Bulletin 28 / Mai 2006

Toiles peintes neuchâteloises

par Maurice Evard

Il nous paraît judicieux de consacrer une partie de ce bulletin à une manifestation culturelle d’importance, l’exposition des toiles pentes neuchâteloises organisée par notre membre éminent et historien, Monsieur Maurice Evard. Inaugurée le 29 avril dernier, vous pouvez la visiter jusqu’au 30 septembre prochain à la Bibliothèque publique et universitaire de Neuchâtel, Place Numa-Droz 3. Elle est ouverte du lundi au samedi de 8h à 20 h. et le samedi de 8 h à 17 h.

Pour ceux et celles qui désirent se documenter sur ce sujet fort intéressant, nous conseillons la lecture du No 89-90 de la Nouvelle revue neuchâteloise « Toiles peintes neuchâteloises » réalisée par Maurice Evard.

Techniques, commerce et délocalisation

Dès la fin du XVIIe siècle, l’économie d’exportation repose sur trois piliers: dentellerie, indiennerie et horlogerie. Le succès apporte la prospérité dans le pays de Neuchâtel qui bénéficie d’une bonne main-d’œuvre, de capitaux de quelques réfugiés, de l’absence de réglementation trop stricte, de la bienveillance des autorités politiques…

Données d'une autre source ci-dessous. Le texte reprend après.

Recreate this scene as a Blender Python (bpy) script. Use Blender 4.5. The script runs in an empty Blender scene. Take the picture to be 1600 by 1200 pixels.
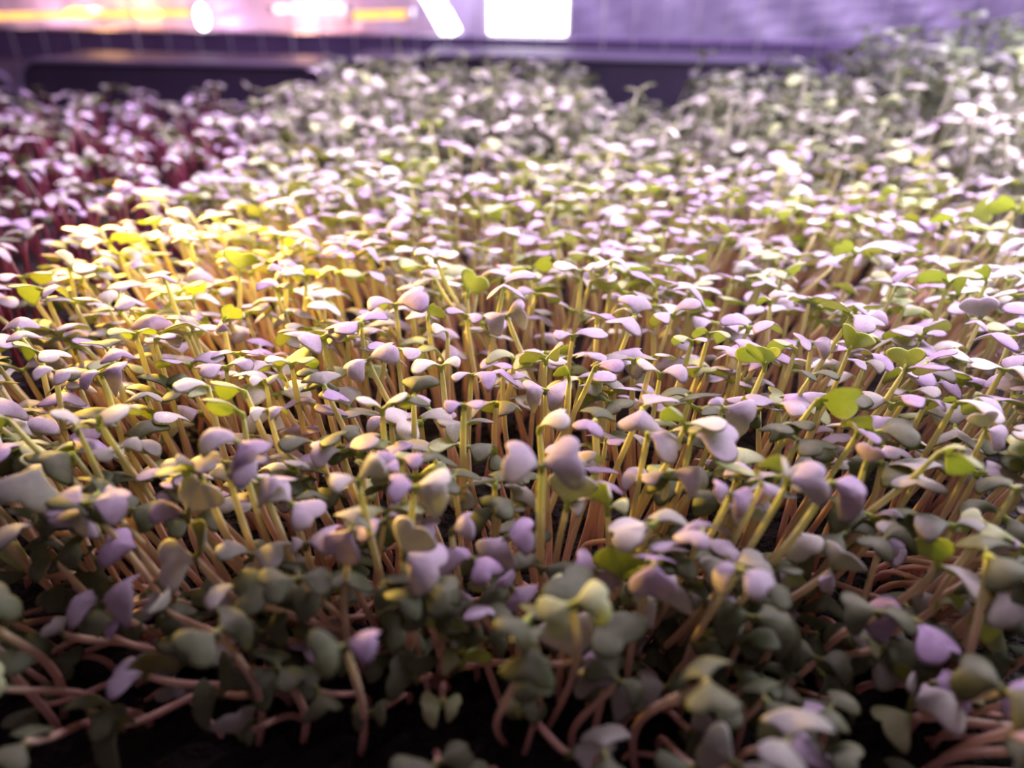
import bpy, math, random
import numpy as np
from mathutils import Matrix, Vector, Euler

# ------------------------------------------------------------------ camera, world, lights, exposure
IW, IH, F = 1600.0, 1200.0, 1209.0
SHELF, SOIL, CANOPY, CAMZ = 0.0, 0.045, 0.105, 0.232
PITCH, YAW, ROLL = 29.0, 3.3, 0.8
sc = bpy.context.scene
col = sc.collection
cam_d = bpy.data.cameras.new('camera'); cam = bpy.data.objects.new('camera', cam_d); col.objects.link(cam)
CR = Matrix.Rotation(math.radians(YAW), 3, 'Z') @ Matrix.Rotation(math.radians(90 - PITCH), 3, 'X') @ Matrix.Rotation(math.radians(ROLL), 3, 'Z')
cam.matrix_world = Matrix.Translation((0, 0, CAMZ)) @ CR.to_4x4()
cam_d.sensor_width = 36.0; cam_d.lens = F / IW * 36.0
cam_d.clip_start = 0.01; cam_d.clip_end = 20
cam_d.dof.use_dof = True; cam_d.dof.focus_distance = 0.272; cam_d.dof.aperture_fstop = cam_d.lens / 5.2
sc.camera = cam
sc.view_settings.view_transform = 'Standard'; sc.view_settings.look = 'None'
sc.view_settings.exposure = 0.0; sc.view_settings.gamma = 1.0; sc.view_settings.use_curve_mapping = False
world = bpy.data.worlds.new('world'); sc.world = world; world.use_nodes = True
world.node_tree.nodes['Background'].inputs[0].default_value = (0.70, 0.43, 0.56, 1)
world.node_tree.nodes['Background'].inputs[1].default_value = 0.16


def area(name, loc, target, sx, sy, power, color, spread=180):
    d = bpy.data.lights.new(name, 'AREA'); d.shape = 'RECTANGLE'; d.size = sx; d.size_y = sy
    d.energy = power; d.color = color; d.spread = math.radians(spread)
    o = bpy.data.objects.new(name, d); col.objects.link(o); o.location = loc
    o.rotation_euler = (Vector(target) - Vector(loc)).to_track_quat('-Z', 'Y').to_euler()
    return o


def spot(name, loc, target, power, color, deg, blend=0.8, r=0.02):
    d = bpy.data.lights.new(name, 'SPOT'); d.energy = power; d.color = color; d.spot_size = math.radians(deg)
    d.spot_blend = blend; d.shadow_soft_size = r
    o = bpy.data.objects.new(name, d); col.objects.link(o); o.location = loc
    o.rotation_euler = (Vector(target) - Vector(loc)).to_track_quat('-Z', 'Y').to_euler()
    return o


area('grow_light_bar', (0.06, 0.54, 0.47), (0.05, 0.48, 0.05), 1.1, 0.10, 7.8, (0.98, 0.71, 1.0), 104)
area('grow_light_bar', (0.06, 0.86, 0.46), (0.05, 0.70, 0.05), 1.1, 0.10, 1.2, (0.80, 0.62, 1.0))
area('wall_wash_fill', (0.45, 1.20, 0.55), (0.45, 1.30, 0.12), 1.3, 0.05, 4.0, (0.82, 0.66, 1.0))  # added unseen violet wash that brightens the foil wall
area('white_light_bar', (0.60, 0.58, 0.44), (0.48, 0.55, 0.12), 0.10, 0.5, 5.0, (0.92, 0.95, 1.0))
spot('warm_lamp', (-0.30, 0.46, 0.19), (-0.115, 0.295, 0.07), 24, (1.0, 0.58, 0.08), 52)

R = random.Random(7)
CAMP = np.array([0, 0, CAMZ]); CRn = np.array([list(r) for r in CR])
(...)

Si la dentellerie et l’horlogerie se pratiquent essentiellement à domicile, l’indiennerie requiert un travail en atelier. Comme toutes les régions limitrophes de la France (Pays-Bas, Alsace, Genève, Avignon, Marseille), Neuchâtel trouve dans ce royaume notamment un terrain d’exportation grâce à la contrebande. En effet, Louis XIV interdit l’impression et la vente des étoffes imprimées dès 1686, soit un an après la Révocation de l’Edit de Nantes. Ces tissus sont employés dans l’ameublement (rideaux, dessus-de-lit, coussins, garniture de fauteuils), dans la confection de vêtements pour enfants comme pour dames (fichu, chapeau, robe, foulard…). L’essentiel de la production neuchâteloise se déroule dans le delta de l’Areuse. Cette industrie occupe plus de 2000 personnes dans le
dernier quart du XVIIIe siècle. L’économie est tributaire d’une situation politique stable et d’échanges commerciaux non entravés. Malheureusement, elle sera l’objet de tous les tracas: blocus, guerres, fermeture de marchés, délocalisation, fluctuation de la  conjoncture (essor mais aussi stagnation et déclin) jusqu’à sa disparition totale en 1874. Dans l’exposition, le visiteur trouve l’esquisse de quelques pistes de cette activité complexe : sur le plan technique, les métiers, les produits colorants, appelés drogues, et les matières premières; sur le plan administratif et financier, il pourra découvrir des acteurs de la fabrication, de l’investissement ou du commerce. Ceux-ci ont marqué les sites industriels et la construction privée.

Pour terminer, le visiteur jettera un coup d’œil à cette délocalisation douce de Vaucher Du Pasquier & Cie (VDC) qui, en 1817, achète une manufacture à Neunkirchen (Autriche) afin de contourner les barrières douanières. Ce n’était pas la première car il faut rappeler qu’en 1802 la fabrique du Bied (Colombier) fut transférée à Thann, en Alsace. Robert Petitpierre & Cie cherche à éviter les droits de douane. Une tranche de vie qui n’est pas sans rappeler la situation actuelle!